__WHAT THE TASK REQUIRES__.
Print, exactly and with both ends included, the lines below that run from the one containing "Write the bpy" to the one containing "scene.camera = cam_o". Pictures are omitted.

── STORED DATA ──

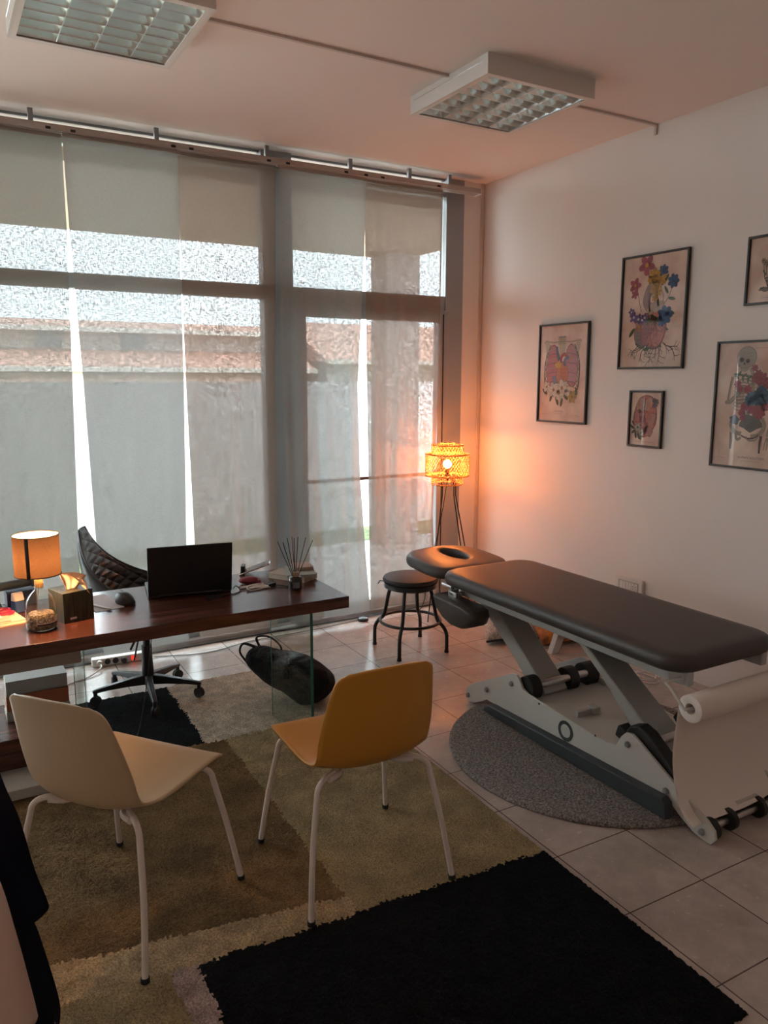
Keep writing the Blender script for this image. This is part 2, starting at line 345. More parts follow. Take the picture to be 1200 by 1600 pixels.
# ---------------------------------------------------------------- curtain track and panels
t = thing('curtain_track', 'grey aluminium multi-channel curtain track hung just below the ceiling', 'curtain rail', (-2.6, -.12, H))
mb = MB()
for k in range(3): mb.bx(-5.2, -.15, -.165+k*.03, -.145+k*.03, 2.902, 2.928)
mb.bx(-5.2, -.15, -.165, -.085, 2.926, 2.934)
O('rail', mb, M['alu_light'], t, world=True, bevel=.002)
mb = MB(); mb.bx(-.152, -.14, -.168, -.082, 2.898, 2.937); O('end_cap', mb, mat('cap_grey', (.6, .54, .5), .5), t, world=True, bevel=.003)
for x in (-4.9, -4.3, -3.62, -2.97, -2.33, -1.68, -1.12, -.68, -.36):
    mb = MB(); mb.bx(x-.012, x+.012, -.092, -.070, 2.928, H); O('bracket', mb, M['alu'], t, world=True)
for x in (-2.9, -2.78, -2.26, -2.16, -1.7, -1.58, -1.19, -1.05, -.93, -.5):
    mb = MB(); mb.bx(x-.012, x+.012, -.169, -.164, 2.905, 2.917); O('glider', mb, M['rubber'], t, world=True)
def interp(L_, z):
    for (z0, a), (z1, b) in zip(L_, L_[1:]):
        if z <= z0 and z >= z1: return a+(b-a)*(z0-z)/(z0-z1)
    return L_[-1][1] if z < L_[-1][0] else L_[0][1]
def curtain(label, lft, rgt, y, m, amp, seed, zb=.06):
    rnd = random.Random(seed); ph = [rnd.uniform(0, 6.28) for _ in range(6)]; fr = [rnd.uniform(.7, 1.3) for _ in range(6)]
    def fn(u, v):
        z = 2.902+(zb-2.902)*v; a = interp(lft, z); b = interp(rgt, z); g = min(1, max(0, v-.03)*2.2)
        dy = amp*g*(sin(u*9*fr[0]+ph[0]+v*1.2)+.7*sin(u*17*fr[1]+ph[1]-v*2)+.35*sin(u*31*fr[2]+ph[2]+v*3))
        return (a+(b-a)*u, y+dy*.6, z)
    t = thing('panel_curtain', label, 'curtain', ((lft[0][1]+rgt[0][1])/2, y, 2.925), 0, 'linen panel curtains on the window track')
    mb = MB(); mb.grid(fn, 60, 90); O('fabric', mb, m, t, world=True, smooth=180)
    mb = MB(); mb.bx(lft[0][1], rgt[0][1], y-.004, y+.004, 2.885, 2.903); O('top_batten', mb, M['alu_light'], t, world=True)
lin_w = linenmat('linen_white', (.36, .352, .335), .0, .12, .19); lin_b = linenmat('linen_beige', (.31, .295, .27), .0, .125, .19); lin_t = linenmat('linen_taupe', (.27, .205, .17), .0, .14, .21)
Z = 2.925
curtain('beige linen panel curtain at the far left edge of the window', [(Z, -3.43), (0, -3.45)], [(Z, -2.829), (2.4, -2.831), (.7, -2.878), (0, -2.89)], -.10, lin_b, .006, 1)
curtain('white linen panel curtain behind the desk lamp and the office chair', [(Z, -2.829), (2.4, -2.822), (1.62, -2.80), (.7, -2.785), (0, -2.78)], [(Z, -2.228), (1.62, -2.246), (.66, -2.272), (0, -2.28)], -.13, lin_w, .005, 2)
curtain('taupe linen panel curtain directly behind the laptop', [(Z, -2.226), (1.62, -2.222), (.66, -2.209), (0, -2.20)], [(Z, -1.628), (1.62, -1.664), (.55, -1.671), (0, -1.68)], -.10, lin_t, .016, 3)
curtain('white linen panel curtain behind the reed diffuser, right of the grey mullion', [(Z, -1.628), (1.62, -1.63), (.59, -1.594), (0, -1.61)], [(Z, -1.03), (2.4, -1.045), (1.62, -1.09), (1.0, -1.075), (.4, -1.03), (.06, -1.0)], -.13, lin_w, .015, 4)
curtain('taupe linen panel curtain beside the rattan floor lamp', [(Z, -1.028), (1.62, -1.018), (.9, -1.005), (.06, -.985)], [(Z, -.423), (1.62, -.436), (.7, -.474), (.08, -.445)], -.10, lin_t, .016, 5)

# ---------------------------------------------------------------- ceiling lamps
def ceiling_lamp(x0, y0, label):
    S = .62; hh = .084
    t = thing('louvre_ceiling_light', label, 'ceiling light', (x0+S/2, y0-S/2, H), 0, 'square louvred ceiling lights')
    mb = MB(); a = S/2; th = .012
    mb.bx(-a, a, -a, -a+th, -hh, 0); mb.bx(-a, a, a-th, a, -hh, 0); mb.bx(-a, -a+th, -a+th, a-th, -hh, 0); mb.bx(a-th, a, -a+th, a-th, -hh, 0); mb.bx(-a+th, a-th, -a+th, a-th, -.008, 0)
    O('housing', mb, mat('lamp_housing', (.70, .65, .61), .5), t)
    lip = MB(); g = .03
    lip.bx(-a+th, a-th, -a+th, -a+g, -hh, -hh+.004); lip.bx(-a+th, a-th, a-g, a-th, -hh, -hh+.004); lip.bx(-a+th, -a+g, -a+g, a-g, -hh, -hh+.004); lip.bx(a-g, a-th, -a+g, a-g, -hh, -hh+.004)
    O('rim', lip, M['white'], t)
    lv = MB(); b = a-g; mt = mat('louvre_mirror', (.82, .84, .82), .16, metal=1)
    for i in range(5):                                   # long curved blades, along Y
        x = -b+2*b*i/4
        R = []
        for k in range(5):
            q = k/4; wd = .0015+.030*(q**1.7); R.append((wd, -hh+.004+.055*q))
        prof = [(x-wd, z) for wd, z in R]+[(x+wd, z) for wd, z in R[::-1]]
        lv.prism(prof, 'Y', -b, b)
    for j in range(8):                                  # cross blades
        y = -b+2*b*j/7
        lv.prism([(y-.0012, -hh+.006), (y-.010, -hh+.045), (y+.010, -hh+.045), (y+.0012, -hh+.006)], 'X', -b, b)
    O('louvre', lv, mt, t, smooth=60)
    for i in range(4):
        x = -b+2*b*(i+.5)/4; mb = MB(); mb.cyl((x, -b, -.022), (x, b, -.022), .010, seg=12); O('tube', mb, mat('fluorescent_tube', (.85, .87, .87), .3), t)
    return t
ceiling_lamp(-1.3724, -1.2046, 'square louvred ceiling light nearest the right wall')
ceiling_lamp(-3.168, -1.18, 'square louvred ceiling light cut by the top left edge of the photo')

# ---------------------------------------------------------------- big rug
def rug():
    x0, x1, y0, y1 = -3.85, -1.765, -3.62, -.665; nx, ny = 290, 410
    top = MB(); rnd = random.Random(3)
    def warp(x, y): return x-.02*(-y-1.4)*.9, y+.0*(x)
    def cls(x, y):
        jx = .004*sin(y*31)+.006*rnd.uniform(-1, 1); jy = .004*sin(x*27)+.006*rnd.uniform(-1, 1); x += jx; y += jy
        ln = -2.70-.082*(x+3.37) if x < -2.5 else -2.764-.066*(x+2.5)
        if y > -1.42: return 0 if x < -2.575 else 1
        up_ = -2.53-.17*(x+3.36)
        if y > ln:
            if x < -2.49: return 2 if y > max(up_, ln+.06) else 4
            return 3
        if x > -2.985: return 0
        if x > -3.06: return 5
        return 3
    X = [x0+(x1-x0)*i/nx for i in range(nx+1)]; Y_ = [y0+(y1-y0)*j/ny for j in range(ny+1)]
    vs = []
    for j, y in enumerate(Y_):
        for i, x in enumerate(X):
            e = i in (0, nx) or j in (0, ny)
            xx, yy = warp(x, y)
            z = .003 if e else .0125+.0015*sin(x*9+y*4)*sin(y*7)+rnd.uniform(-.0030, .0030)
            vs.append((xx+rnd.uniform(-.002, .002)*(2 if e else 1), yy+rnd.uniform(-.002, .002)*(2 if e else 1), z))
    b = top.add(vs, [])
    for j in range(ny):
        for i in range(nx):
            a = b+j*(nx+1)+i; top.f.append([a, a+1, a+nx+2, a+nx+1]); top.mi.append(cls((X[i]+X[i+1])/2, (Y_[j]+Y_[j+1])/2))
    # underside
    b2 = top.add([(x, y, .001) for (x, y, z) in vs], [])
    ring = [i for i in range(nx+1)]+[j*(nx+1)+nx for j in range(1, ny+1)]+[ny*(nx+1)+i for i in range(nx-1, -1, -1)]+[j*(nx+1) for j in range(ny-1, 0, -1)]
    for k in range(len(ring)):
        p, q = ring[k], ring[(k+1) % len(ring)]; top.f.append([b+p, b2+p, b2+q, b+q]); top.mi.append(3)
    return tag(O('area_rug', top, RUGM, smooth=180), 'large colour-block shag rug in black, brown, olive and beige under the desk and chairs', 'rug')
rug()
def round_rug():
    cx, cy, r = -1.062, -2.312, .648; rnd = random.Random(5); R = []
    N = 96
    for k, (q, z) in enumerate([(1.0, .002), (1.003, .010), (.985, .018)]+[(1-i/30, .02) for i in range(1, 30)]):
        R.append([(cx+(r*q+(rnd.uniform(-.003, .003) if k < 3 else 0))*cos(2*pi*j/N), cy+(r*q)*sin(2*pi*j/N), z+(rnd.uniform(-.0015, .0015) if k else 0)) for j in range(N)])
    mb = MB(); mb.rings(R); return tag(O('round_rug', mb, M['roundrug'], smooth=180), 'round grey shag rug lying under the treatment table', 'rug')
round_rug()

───
── STORED DATA ──

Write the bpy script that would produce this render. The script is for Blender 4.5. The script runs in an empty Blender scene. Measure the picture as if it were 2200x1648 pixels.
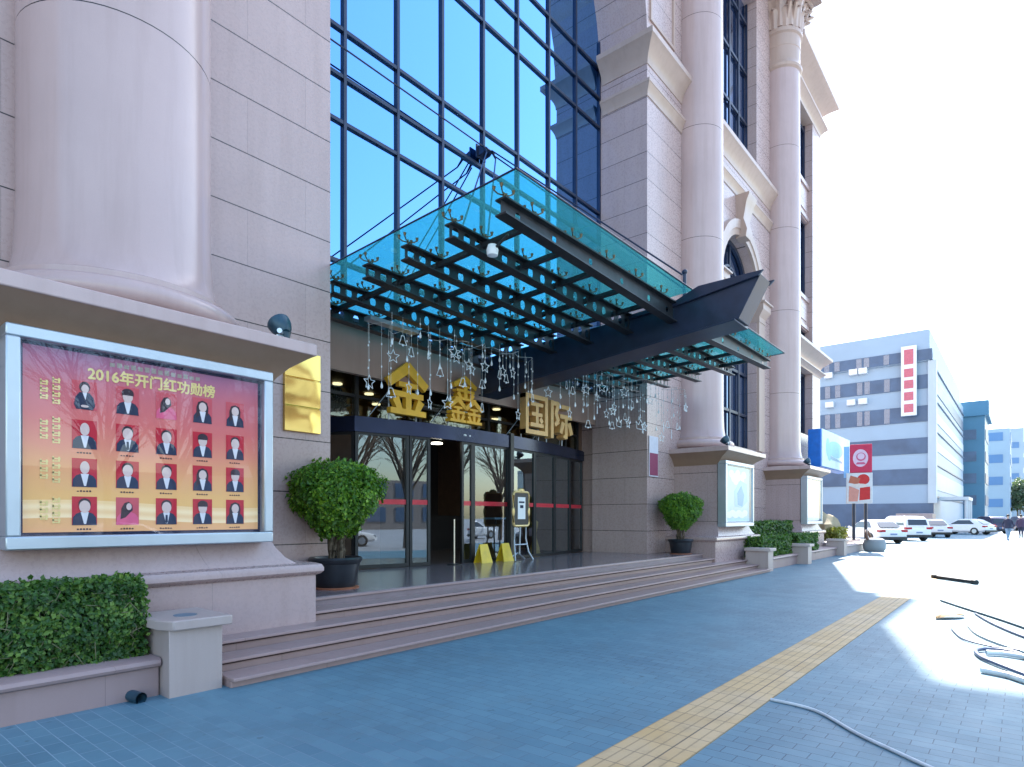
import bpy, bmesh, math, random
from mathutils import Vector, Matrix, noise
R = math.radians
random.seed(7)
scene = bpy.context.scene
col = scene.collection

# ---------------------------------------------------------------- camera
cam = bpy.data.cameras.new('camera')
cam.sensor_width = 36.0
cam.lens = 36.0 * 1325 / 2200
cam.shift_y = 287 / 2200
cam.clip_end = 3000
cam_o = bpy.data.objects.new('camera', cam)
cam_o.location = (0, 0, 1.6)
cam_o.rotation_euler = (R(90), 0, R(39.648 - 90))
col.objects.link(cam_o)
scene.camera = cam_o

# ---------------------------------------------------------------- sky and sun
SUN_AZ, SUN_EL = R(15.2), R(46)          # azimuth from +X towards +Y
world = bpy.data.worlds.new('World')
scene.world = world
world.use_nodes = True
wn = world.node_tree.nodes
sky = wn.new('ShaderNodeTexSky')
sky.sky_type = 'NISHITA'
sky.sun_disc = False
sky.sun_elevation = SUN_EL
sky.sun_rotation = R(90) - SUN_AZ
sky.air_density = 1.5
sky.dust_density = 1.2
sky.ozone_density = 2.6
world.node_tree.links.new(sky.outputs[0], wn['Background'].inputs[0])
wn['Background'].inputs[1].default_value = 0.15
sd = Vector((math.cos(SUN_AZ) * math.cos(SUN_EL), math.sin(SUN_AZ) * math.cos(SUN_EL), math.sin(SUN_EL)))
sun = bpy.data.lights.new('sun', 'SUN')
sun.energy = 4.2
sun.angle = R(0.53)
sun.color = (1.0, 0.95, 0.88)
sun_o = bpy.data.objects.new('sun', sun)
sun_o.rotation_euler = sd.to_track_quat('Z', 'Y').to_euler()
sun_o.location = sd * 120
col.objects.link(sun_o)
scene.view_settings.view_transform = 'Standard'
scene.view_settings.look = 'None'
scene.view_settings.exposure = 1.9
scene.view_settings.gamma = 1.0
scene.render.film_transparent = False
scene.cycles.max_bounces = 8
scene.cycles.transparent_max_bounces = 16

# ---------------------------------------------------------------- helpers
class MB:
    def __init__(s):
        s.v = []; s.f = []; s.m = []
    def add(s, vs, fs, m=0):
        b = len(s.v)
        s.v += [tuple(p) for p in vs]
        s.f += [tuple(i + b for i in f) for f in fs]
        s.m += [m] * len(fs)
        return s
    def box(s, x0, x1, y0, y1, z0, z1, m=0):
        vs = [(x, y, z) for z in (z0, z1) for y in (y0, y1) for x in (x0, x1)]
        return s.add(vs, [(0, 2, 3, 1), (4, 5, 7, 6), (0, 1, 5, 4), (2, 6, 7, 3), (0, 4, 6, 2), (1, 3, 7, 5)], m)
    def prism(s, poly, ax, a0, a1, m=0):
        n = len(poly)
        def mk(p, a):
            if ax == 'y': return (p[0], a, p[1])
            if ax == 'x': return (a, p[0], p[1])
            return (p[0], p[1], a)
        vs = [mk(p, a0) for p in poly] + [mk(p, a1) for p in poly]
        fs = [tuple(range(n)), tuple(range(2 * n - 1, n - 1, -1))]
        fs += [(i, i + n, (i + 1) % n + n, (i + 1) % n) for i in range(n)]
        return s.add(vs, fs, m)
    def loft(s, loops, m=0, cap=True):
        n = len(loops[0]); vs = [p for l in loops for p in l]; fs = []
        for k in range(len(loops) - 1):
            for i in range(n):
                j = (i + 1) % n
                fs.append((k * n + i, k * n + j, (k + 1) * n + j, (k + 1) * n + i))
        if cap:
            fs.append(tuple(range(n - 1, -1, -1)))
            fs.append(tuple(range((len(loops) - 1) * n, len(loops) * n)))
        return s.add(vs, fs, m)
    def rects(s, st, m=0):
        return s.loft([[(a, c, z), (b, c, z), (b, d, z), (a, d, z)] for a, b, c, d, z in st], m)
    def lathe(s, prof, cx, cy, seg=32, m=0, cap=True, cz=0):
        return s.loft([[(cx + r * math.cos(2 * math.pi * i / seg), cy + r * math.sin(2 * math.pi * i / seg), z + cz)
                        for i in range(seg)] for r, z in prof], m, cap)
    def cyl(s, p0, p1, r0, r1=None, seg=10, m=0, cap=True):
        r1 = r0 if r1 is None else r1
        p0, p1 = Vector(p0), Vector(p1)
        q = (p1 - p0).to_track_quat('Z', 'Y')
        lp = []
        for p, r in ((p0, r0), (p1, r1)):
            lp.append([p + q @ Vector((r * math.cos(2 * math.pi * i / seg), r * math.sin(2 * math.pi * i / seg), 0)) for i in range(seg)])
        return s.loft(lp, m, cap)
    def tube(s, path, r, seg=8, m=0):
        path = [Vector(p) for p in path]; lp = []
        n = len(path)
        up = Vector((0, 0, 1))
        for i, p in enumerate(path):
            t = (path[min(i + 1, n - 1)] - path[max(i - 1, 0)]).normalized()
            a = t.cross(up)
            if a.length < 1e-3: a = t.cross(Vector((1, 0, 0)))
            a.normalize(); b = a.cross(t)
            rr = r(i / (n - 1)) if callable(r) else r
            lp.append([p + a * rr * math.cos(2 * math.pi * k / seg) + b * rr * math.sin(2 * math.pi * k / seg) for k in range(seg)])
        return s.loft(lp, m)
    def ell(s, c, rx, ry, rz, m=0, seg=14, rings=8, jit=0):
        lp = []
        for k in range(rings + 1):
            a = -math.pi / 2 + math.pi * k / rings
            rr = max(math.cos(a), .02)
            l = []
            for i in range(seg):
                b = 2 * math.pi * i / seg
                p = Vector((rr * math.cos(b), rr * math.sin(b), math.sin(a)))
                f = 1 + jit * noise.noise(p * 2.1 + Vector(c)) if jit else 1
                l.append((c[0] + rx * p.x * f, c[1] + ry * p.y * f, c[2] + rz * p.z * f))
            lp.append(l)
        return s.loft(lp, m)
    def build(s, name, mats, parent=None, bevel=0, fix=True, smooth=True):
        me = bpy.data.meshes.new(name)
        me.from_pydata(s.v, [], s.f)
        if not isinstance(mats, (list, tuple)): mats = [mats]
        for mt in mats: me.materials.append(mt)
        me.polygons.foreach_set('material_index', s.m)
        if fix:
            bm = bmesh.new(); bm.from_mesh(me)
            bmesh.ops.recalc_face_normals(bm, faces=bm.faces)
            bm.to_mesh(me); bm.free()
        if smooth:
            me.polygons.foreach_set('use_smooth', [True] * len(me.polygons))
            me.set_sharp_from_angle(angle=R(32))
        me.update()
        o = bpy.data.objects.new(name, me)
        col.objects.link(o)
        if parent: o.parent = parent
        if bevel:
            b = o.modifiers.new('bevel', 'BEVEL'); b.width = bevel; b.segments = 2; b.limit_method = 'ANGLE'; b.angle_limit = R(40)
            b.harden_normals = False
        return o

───

__WRITTEN ANSWER__.
Write the bpy script that would produce this render. The script is for Blender 4.5. The script runs in an empty Blender scene. Measure the picture as if it were 2200x1648 pixels.
import bpy, bmesh, math, random
from mathutils import Vector, Matrix, noise
R = math.radians
random.seed(7)
scene = bpy.context.scene
col = scene.collection

# ---------------------------------------------------------------- camera
cam = bpy.data.cameras.new('camera')
cam.sensor_width = 36.0
cam.lens = 36.0 * 1325 / 2200
cam.shift_y = 287 / 2200
cam.clip_end = 3000
cam_o = bpy.data.objects.new('camera', cam)
cam_o.location = (0, 0, 1.6)
cam_o.rotation_euler = (R(90), 0, R(39.648 - 90))
col.objects.link(cam_o)
scene.camera = cam_o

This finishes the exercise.